A não-universidade eficiente como parte da solução
Em comparação, uma proporção cada vez maior de estudantes agora se matricula em instituições não-universitárias, fenômeno que reduziu o drama nacional da baixa taxa de formandos. Tais institutos oferecem cursos de dois ou três anos em áreas como tecnologia da web e ensino técnico. Além disso, são responsáveis pela formação de mais de 70% de todos os professores dos níveis primário e secundário. Também provaram ser mais eficientes do que a universidade nacional.
 
Esses institutos terciarios recebem 691.000 estudantes, ou 30% de todos os matriculados no ensino pós-secundário, mas produzem um número de formandos quase igual ao das universidades. Quando essas instituições são incluídas no cálculo, a Argentina se mostra mais eficiente na produção de capital humano. Os institutos terciários de fato fazem com que a proporção de formados pelo sistema argentino do ensino superior seja equivalente à dos países vizinhos.
 
A taxa de eficiência mais alta dos institutos terciários é fruto de fatores acadêmicos e organizacionais. Em primeiro lugar, os programas acadêmicos são mais curtos e exigem menos preparação prévia. Em segundo, ao oferecerem turmas menores do que as universidades, os institutos possibilitam uma interação mais próxima entre professores e alunos. Além disso, as instituições terciárias foram concebidas como extensão das escolas secundárias.
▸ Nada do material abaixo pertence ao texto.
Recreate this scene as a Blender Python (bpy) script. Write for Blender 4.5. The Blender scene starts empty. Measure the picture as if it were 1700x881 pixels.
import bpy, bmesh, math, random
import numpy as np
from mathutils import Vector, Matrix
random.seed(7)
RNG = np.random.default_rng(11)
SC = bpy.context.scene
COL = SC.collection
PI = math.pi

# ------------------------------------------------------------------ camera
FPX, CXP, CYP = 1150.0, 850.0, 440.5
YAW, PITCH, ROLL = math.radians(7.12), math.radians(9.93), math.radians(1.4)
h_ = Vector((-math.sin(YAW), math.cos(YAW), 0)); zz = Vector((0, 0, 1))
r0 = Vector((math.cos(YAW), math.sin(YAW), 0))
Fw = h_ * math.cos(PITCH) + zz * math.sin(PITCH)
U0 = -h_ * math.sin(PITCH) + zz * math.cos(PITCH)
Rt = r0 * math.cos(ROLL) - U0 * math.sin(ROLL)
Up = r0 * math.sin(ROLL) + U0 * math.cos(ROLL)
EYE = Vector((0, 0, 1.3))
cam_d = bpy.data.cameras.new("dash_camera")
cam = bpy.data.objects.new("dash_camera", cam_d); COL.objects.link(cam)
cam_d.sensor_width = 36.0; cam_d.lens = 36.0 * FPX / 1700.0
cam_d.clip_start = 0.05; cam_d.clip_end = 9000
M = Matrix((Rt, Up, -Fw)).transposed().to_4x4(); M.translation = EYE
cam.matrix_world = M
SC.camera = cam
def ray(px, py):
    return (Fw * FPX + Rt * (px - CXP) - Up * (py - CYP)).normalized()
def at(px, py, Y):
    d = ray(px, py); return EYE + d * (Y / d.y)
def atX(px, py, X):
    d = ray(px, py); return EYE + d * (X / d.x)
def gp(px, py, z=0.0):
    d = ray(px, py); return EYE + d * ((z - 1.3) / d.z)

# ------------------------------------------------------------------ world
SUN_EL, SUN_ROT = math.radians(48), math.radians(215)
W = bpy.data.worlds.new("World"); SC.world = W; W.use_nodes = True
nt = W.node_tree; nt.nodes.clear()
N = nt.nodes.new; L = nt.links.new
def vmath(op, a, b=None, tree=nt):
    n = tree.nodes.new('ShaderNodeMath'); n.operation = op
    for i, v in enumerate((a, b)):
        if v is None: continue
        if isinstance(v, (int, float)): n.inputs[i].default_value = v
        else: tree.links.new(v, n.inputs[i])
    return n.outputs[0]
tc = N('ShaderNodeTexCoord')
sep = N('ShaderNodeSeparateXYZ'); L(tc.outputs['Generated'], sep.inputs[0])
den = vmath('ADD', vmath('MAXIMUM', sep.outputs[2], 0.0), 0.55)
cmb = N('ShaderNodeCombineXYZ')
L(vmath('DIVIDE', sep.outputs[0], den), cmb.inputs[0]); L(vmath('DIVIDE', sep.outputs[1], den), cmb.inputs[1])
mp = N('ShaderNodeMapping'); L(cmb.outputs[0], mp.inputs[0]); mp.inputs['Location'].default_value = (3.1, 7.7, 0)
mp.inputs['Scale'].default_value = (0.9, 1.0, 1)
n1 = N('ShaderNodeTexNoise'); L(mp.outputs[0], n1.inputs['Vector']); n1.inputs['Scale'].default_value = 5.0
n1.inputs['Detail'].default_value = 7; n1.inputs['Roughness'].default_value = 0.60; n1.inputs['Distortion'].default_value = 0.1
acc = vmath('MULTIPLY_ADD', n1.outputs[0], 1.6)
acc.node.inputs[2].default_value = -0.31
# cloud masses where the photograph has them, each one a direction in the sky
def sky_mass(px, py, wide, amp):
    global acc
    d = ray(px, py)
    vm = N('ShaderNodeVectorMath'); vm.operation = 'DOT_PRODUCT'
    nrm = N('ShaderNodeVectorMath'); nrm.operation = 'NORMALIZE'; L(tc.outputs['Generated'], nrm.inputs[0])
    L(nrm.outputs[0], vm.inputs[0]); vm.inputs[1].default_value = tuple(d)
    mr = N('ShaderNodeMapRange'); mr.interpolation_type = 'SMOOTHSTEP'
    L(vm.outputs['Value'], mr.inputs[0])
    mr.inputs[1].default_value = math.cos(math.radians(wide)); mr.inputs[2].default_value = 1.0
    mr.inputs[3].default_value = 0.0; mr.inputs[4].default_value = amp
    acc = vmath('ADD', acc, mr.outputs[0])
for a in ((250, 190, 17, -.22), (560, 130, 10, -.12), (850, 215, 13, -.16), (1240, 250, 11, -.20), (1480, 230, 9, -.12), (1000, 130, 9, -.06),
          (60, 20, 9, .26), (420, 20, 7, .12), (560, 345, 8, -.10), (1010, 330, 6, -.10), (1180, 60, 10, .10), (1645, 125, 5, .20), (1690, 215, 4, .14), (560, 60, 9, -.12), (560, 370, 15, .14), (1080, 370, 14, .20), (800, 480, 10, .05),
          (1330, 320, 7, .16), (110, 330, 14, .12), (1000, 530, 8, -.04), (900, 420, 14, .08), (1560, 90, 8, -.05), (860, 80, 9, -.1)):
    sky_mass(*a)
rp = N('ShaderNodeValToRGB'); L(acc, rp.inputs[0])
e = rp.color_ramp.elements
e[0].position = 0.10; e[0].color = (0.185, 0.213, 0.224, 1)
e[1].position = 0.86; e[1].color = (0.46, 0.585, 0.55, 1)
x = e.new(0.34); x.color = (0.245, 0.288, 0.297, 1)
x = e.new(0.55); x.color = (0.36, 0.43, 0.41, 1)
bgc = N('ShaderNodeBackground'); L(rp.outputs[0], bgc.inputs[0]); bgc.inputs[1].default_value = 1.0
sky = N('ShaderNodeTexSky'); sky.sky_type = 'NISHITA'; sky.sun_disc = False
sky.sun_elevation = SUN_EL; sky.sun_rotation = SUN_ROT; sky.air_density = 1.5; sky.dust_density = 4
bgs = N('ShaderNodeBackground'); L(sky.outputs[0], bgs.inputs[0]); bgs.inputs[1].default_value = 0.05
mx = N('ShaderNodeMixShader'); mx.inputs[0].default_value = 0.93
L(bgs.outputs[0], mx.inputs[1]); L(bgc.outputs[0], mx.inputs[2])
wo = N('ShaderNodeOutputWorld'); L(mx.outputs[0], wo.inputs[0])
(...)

Nesse sentido, oferecem um “ambiente mais amistoso”, exigindo menos ajustes por parte do aluno para que este alcance o sucesso.
 
Conclusão

Embora a universidade nacional argentina se orgulhe da igualdade social do seu processo de admissão, ela se mostra ao mesmo tempo ineficiente (a julgar pela alta taxa de atrito) e ineficaz (por causa da baixa proporção de formandos em relação aos demais países da região) na produção de capital humano. Mesmo sem requisitos de admissão e sem cobrar taxas de ensino, existe na verdade uma forte seletividade evidente na progressão do primeiro ano para os anos subsequentes na maioria dos programas de ensino que oferecem diplomas. Se a Argentina quiser de fato atingir o objetivo de um sistema pós-secundário socialmente justo e igualitário, a política de ensino superior deve ser redefinida. Além da necessidade urgente de reforma no nível secundário para melhor preparar os alunos para o estudo pós-secundário, os institutos terciários e as universidades precisam atuar como entidades complementares. O objetivo deve ser chegar a uma articulação melhor entre os dois tipos de instituição (atualmente inexistente), ajudando os estudantes menos preparados a fazer uma transição tranquila do ensino secundário para o terciário, oferecendo-lhes mais alternativas.